* **Prompt**: Return the whole listing exactly as it stands.

[BEGIN Dataset content]

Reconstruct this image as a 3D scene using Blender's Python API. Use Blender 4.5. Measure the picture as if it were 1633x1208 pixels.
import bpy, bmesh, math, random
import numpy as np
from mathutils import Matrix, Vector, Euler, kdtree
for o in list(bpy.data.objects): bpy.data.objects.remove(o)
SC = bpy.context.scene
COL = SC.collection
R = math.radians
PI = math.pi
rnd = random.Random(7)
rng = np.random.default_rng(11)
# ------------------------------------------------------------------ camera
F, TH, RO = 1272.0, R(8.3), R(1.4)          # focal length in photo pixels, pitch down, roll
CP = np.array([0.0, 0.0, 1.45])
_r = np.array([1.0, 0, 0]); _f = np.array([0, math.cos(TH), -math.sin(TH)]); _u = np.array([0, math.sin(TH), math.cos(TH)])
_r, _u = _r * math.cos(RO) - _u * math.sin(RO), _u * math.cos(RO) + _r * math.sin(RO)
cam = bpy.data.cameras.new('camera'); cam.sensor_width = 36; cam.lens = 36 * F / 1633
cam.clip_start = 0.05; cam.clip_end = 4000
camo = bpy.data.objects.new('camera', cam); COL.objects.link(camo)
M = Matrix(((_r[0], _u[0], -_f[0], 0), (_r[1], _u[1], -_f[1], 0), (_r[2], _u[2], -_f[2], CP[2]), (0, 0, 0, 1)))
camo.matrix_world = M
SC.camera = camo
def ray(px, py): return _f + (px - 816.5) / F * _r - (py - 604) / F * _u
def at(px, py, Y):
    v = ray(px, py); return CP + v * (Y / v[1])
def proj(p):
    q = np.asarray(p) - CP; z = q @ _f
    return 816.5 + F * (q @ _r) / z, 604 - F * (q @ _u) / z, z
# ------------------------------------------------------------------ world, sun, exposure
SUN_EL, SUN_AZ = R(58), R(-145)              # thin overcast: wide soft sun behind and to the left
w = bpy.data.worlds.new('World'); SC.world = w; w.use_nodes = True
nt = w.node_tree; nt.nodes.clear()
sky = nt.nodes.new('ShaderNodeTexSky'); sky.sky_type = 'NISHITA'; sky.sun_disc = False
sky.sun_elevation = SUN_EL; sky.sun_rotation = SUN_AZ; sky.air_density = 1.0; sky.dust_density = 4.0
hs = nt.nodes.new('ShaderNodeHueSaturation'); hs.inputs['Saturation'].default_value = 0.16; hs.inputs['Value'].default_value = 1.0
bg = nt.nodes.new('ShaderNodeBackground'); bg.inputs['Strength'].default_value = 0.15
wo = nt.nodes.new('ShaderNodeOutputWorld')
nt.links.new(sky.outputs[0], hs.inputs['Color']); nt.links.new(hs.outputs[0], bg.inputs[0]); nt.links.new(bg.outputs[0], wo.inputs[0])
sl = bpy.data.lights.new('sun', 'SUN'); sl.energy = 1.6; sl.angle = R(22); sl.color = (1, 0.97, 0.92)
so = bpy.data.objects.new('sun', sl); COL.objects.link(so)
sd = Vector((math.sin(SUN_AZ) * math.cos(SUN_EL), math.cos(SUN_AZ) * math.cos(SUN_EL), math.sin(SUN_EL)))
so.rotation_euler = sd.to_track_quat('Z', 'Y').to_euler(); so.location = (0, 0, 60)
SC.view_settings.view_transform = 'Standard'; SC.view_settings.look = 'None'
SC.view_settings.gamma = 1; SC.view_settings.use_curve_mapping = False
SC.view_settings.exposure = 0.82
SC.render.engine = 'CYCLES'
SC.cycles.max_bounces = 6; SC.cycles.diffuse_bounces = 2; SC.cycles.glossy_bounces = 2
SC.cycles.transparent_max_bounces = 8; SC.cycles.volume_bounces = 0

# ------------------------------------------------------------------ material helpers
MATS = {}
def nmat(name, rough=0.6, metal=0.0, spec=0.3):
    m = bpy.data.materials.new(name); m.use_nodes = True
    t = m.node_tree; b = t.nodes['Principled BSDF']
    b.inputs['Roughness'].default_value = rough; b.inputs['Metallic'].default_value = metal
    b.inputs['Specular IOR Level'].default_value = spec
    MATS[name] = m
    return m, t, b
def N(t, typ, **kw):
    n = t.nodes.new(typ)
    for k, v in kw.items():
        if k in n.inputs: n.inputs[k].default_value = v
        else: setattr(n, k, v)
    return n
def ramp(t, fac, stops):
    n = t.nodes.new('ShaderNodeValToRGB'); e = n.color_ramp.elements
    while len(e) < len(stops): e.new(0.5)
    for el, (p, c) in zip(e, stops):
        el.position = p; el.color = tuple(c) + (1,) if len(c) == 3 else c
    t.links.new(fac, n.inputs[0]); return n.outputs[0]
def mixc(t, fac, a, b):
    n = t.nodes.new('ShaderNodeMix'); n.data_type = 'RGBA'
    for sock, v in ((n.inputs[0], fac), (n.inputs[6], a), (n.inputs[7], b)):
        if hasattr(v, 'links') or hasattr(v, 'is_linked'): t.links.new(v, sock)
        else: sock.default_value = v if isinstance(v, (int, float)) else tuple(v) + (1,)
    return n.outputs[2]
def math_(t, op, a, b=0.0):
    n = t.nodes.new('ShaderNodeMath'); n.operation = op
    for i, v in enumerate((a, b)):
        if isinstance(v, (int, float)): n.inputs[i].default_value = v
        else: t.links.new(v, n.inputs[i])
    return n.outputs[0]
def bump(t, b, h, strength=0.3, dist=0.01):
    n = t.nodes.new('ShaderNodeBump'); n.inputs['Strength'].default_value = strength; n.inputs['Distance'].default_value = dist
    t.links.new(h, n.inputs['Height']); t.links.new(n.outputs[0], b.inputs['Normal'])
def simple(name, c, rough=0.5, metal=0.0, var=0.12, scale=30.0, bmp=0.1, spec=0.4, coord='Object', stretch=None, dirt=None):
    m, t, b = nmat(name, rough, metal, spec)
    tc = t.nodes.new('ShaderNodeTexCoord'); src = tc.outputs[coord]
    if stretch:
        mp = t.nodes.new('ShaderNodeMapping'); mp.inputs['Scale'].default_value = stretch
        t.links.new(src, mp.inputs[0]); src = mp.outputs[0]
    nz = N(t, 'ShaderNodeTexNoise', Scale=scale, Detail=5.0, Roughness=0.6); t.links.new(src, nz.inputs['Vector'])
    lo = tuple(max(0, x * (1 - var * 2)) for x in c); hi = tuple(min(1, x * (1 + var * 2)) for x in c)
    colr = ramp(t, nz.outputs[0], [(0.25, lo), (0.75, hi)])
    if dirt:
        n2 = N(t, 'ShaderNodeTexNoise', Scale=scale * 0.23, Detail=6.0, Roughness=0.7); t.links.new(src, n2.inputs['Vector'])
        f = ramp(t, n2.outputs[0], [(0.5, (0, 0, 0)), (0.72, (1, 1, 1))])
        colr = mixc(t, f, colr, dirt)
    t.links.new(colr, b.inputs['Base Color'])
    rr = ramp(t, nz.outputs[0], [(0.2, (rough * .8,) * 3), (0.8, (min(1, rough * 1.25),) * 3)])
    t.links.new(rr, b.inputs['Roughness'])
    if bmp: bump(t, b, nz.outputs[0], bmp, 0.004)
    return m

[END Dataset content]

* **Exercise result**:
Reconstruct this image as a 3D scene using Blender's Python API. Use Blender 4.5. Measure the picture as if it were 1633x1208 pixels.
import bpy, bmesh, math, random
import numpy as np
from mathutils import Matrix, Vector, Euler, kdtree
for o in list(bpy.data.objects): bpy.data.objects.remove(o)
SC = bpy.context.scene
COL = SC.collection
R = math.radians
PI = math.pi
rnd = random.Random(7)
rng = np.random.default_rng(11)
# ------------------------------------------------------------------ camera
F, TH, RO = 1272.0, R(8.3), R(1.4)          # focal length in photo pixels, pitch down, roll
CP = np.array([0.0, 0.0, 1.45])
_r = np.array([1.0, 0, 0]); _f = np.array([0, math.cos(TH), -math.sin(TH)]); _u = np.array([0, math.sin(TH), math.cos(TH)])
_r, _u = _r * math.cos(RO) - _u * math.sin(RO), _u * math.cos(RO) + _r * math.sin(RO)
cam = bpy.data.cameras.new('camera'); cam.sensor_width = 36; cam.lens = 36 * F / 1633
cam.clip_start = 0.05; cam.clip_end = 4000
camo = bpy.data.objects.new('camera', cam); COL.objects.link(camo)
M = Matrix(((_r[0], _u[0], -_f[0], 0), (_r[1], _u[1], -_f[1], 0), (_r[2], _u[2], -_f[2], CP[2]), (0, 0, 0, 1)))
camo.matrix_world = M
SC.camera = camo
def ray(px, py): return _f + (px - 816.5) / F * _r - (py - 604) / F * _u
def at(px, py, Y):
    v = ray(px, py); return CP + v * (Y / v[1])
def proj(p):
    q = np.asarray(p) - CP; z = q @ _f
    return 816.5 + F * (q @ _r) / z, 604 - F * (q @ _u) / z, z
# ------------------------------------------------------------------ world, sun, exposure
SUN_EL, SUN_AZ = R(58), R(-145)              # thin overcast: wide soft sun behind and to the left
w = bpy.data.worlds.new('World'); SC.world = w; w.use_nodes = True
nt = w.node_tree; nt.nodes.clear()
sky = nt.nodes.new('ShaderNodeTexSky'); sky.sky_type = 'NISHITA'; sky.sun_disc = False
sky.sun_elevation = SUN_EL; sky.sun_rotation = SUN_AZ; sky.air_density = 1.0; sky.dust_density = 4.0
hs = nt.nodes.new('ShaderNodeHueSaturation'); hs.inputs['Saturation'].default_value = 0.16; hs.inputs['Value'].default_value = 1.0
bg = nt.nodes.new('ShaderNodeBackground'); bg.inputs['Strength'].default_value = 0.15
wo = nt.nodes.new('ShaderNodeOutputWorld')
nt.links.new(sky.outputs[0], hs.inputs['Color']); nt.links.new(hs.outputs[0], bg.inputs[0]); nt.links.new(bg.outputs[0], wo.inputs[0])
sl = bpy.data.lights.new('sun', 'SUN'); sl.energy = 1.6; sl.angle = R(22); sl.color = (1, 0.97, 0.92)
so = bpy.data.objects.new('sun', sl); COL.objects.link(so)
sd = Vector((math.sin(SUN_AZ) * math.cos(SUN_EL), math.cos(SUN_AZ) * math.cos(SUN_EL), math.sin(SUN_EL)))
so.rotation_euler = sd.to_track_quat('Z', 'Y').to_euler(); so.location = (0, 0, 60)
SC.view_settings.view_transform = 'Standard'; SC.view_settings.look = 'None'
SC.view_settings.gamma = 1; SC.view_settings.use_curve_mapping = False
SC.view_settings.exposure = 0.82
SC.render.engine = 'CYCLES'
SC.cycles.max_bounces = 6; SC.cycles.diffuse_bounces = 2; SC.cycles.glossy_bounces = 2
SC.cycles.transparent_max_bounces = 8; SC.cycles.volume_bounces = 0

# ------------------------------------------------------------------ material helpers
MATS = {}
def nmat(name, rough=0.6, metal=0.0, spec=0.3):
    m = bpy.data.materials.new(name); m.use_nodes = True
    t = m.node_tree; b = t.nodes['Principled BSDF']
    b.inputs['Roughness'].default_value = rough; b.inputs['Metallic'].default_value = metal
    b.inputs['Specular IOR Level'].default_value = spec
    MATS[name] = m
    return m, t, b
def N(t, typ, **kw):
    n = t.nodes.new(typ)
    for k, v in kw.items():
        if k in n.inputs: n.inputs[k].default_value = v
        else: setattr(n, k, v)
    return n
def ramp(t, fac, stops):
    n = t.nodes.new('ShaderNodeValToRGB'); e = n.color_ramp.elements
    while len(e) < len(stops): e.new(0.5)
    for el, (p, c) in zip(e, stops):
        el.position = p; el.color = tuple(c) + (1,) if len(c) == 3 else c
    t.links.new(fac, n.inputs[0]); return n.outputs[0]
def mixc(t, fac, a, b):
    n = t.nodes.new('ShaderNodeMix'); n.data_type = 'RGBA'
    for sock, v in ((n.inputs[0], fac), (n.inputs[6], a), (n.inputs[7], b)):
        if hasattr(v, 'links') or hasattr(v, 'is_linked'): t.links.new(v, sock)
        else: sock.default_value = v if isinstance(v, (int, float)) else tuple(v) + (1,)
    return n.outputs[2]
def math_(t, op, a, b=0.0):
    n = t.nodes.new('ShaderNodeMath'); n.operation = op
    for i, v in enumerate((a, b)):
        if isinstance(v, (int, float)): n.inputs[i].default_value = v
        else: t.links.new(v, n.inputs[i])
    return n.outputs[0]
def bump(t, b, h, strength=0.3, dist=0.01):
    n = t.nodes.new('ShaderNodeBump'); n.inputs['Strength'].default_value = strength; n.inputs['Distance'].default_value = dist
    t.links.new(h, n.inputs['Height']); t.links.new(n.outputs[0], b.inputs['Normal'])
def simple(name, c, rough=0.5, metal=0.0, var=0.12, scale=30.0, bmp=0.1, spec=0.4, coord='Object', stretch=None, dirt=None):
    m, t, b = nmat(name, rough, metal, spec)
    tc = t.nodes.new('ShaderNodeTexCoord'); src = tc.outputs[coord]
    if stretch:
        mp = t.nodes.new('ShaderNodeMapping'); mp.inputs['Scale'].default_value = stretch
        t.links.new(src, mp.inputs[0]); src = mp.outputs[0]
    nz = N(t, 'ShaderNodeTexNoise', Scale=scale, Detail=5.0, Roughness=0.6); t.links.new(src, nz.inputs['Vector'])
    lo = tuple(max(0, x * (1 - var * 2)) for x in c); hi = tuple(min(1, x * (1 + var * 2)) for x in c)
    colr = ramp(t, nz.outputs[0], [(0.25, lo), (0.75, hi)])
    if dirt:
        n2 = N(t, 'ShaderNodeTexNoise', Scale=scale * 0.23, Detail=6.0, Roughness=0.7); t.links.new(src, n2.inputs['Vector'])
        f = ramp(t, n2.outputs[0], [(0.5, (0, 0, 0)), (0.72, (1, 1, 1))])
        colr = mixc(t, f, colr, dirt)
    t.links.new(colr, b.inputs['Base Color'])
    rr = ramp(t, nz.outputs[0], [(0.2, (rough * .8,) * 3), (0.8, (min(1, rough * 1.25),) * 3)])
    t.links.new(rr, b.inputs['Roughness'])
    if bmp: bump(t, b, nz.outputs[0], bmp, 0.004)
    return m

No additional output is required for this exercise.